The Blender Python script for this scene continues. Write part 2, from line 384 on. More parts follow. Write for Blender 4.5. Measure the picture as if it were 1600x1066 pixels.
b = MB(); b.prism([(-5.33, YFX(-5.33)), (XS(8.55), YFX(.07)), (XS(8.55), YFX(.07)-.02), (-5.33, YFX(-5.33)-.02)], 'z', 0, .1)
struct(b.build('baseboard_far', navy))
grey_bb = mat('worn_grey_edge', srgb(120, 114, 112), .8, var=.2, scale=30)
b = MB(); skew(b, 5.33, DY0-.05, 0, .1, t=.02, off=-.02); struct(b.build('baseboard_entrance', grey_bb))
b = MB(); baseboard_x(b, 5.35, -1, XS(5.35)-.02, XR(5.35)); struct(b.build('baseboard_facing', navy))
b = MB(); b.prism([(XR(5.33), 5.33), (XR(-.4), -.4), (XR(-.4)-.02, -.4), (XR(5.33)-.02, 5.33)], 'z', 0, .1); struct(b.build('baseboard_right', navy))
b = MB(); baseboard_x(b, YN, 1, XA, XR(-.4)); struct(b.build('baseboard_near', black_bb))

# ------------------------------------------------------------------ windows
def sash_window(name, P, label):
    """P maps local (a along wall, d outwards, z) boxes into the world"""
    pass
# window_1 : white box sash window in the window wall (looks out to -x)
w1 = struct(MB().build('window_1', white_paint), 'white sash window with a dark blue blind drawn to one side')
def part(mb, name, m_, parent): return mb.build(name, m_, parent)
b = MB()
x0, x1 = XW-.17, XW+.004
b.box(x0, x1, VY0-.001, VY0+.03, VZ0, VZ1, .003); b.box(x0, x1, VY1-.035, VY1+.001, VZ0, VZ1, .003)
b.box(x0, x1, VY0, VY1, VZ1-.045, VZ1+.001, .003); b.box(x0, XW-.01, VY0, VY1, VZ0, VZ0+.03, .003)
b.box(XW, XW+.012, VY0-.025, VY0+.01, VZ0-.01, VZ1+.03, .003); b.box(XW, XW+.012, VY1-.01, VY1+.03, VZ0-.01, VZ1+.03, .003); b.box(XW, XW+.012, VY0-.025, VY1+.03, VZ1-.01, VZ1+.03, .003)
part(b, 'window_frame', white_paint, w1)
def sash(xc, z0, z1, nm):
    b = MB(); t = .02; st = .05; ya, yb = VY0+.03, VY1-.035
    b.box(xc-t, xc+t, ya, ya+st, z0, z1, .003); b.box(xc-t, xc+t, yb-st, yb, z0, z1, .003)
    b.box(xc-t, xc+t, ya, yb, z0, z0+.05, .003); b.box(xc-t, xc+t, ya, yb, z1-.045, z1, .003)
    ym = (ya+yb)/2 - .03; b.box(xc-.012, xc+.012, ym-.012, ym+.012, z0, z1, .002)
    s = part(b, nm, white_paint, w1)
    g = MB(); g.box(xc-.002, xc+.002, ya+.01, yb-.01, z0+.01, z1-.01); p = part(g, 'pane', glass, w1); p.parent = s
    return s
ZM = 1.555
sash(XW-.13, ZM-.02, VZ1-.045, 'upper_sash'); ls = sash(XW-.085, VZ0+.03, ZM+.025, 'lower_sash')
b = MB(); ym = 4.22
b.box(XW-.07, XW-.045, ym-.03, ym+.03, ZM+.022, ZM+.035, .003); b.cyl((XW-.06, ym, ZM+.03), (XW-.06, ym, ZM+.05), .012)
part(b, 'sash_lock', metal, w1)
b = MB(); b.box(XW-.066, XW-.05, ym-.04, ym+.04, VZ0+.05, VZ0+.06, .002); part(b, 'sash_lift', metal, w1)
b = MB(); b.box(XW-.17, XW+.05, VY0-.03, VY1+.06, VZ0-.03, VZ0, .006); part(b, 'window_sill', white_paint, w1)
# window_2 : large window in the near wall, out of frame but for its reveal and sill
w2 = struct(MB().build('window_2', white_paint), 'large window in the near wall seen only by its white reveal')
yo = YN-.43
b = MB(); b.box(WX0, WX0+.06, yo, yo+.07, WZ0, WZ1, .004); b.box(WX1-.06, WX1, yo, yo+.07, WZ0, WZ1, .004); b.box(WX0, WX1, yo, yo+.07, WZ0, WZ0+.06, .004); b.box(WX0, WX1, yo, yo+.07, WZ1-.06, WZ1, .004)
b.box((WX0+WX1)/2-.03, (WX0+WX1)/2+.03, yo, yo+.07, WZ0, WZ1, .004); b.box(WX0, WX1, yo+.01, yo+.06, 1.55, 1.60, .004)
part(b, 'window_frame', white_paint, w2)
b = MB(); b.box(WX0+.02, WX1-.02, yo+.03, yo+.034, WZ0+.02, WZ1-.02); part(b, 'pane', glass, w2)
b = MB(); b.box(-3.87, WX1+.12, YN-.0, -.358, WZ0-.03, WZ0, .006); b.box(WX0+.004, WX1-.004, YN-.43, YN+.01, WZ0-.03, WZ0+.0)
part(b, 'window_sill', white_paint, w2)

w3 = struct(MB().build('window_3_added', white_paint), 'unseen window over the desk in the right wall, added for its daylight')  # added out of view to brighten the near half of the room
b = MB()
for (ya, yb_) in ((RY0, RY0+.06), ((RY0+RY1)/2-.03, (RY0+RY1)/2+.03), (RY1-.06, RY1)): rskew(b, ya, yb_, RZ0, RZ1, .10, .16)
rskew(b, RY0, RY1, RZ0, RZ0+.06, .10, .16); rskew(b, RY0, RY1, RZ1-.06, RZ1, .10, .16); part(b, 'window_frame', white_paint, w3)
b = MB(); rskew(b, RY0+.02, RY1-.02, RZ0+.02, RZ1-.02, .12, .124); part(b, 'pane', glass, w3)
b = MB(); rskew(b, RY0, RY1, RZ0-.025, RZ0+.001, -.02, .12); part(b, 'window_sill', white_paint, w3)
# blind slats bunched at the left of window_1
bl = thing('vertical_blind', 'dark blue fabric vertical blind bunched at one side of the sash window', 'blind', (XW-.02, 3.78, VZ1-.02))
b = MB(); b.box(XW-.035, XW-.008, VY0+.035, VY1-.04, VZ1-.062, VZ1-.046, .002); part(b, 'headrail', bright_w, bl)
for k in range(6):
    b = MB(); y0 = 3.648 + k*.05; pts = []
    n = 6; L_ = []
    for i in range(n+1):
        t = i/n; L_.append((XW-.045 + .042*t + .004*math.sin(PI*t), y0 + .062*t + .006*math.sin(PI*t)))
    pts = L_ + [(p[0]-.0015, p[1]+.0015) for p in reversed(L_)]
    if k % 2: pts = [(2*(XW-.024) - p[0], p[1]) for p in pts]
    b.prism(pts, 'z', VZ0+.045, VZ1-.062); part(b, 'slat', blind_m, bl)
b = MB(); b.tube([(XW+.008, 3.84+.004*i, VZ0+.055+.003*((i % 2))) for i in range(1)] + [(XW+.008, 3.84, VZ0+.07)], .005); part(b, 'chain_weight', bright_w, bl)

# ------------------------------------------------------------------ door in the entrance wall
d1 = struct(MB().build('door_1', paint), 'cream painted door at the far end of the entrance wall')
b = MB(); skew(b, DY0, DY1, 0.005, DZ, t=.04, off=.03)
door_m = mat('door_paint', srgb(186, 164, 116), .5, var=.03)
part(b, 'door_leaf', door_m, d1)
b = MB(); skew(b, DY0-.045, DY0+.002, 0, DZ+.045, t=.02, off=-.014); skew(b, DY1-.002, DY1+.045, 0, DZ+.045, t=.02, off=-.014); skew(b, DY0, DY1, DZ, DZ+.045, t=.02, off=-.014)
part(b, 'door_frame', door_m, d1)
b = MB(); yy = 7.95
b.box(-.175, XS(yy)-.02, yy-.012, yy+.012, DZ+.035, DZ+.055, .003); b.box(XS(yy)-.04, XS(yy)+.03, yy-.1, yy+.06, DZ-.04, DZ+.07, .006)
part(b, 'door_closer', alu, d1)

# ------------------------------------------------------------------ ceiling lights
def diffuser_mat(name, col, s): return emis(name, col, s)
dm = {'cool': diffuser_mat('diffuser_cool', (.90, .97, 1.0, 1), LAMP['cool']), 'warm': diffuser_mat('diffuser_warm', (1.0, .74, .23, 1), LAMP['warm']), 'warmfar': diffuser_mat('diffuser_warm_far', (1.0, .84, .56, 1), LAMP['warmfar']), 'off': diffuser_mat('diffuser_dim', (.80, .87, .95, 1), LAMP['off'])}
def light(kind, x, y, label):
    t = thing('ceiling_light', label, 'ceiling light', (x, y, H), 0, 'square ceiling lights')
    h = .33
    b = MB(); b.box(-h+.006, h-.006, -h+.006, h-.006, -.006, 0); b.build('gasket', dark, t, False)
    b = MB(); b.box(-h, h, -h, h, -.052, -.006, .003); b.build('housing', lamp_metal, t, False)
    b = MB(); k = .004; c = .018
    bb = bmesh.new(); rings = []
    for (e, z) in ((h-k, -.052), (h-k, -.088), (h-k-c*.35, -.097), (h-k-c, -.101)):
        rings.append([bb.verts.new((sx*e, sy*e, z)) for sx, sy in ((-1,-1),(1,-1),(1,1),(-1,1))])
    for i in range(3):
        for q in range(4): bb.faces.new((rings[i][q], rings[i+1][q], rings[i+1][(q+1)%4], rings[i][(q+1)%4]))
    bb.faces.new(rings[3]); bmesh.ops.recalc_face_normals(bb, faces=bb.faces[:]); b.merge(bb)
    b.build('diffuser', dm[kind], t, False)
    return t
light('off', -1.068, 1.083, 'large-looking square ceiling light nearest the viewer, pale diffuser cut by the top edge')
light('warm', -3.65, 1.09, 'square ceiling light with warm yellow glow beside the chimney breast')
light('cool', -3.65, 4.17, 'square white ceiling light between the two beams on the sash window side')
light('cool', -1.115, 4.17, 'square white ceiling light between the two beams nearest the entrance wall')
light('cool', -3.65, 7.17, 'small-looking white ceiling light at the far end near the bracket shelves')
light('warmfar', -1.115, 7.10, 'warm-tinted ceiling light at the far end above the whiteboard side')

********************

[Aim] Your answer should be exactly the lines of the data above, from the first through the line containing "b = MB(); baseboard_x(b, YN, 1, XA, XR(-.4));".

[Task answer]
The Blender Python script for this scene continues. Write part 2, from line 384 on. More parts follow. Write for Blender 4.5. Measure the picture as if it were 1600x1066 pixels.
b = MB(); b.prism([(-5.33, YFX(-5.33)), (XS(8.55), YFX(.07)), (XS(8.55), YFX(.07)-.02), (-5.33, YFX(-5.33)-.02)], 'z', 0, .1)
struct(b.build('baseboard_far', navy))
grey_bb = mat('worn_grey_edge', srgb(120, 114, 112), .8, var=.2, scale=30)
b = MB(); skew(b, 5.33, DY0-.05, 0, .1, t=.02, off=-.02); struct(b.build('baseboard_entrance', grey_bb))
b = MB(); baseboard_x(b, 5.35, -1, XS(5.35)-.02, XR(5.35)); struct(b.build('baseboard_facing', navy))
b = MB(); b.prism([(XR(5.33), 5.33), (XR(-.4), -.4), (XR(-.4)-.02, -.4), (XR(5.33)-.02, 5.33)], 'z', 0, .1); struct(b.build('baseboard_right', navy))
b = MB(); baseboard_x(b, YN, 1, XA, XR(-.4)); struct(b.build('baseboard_near', black_bb))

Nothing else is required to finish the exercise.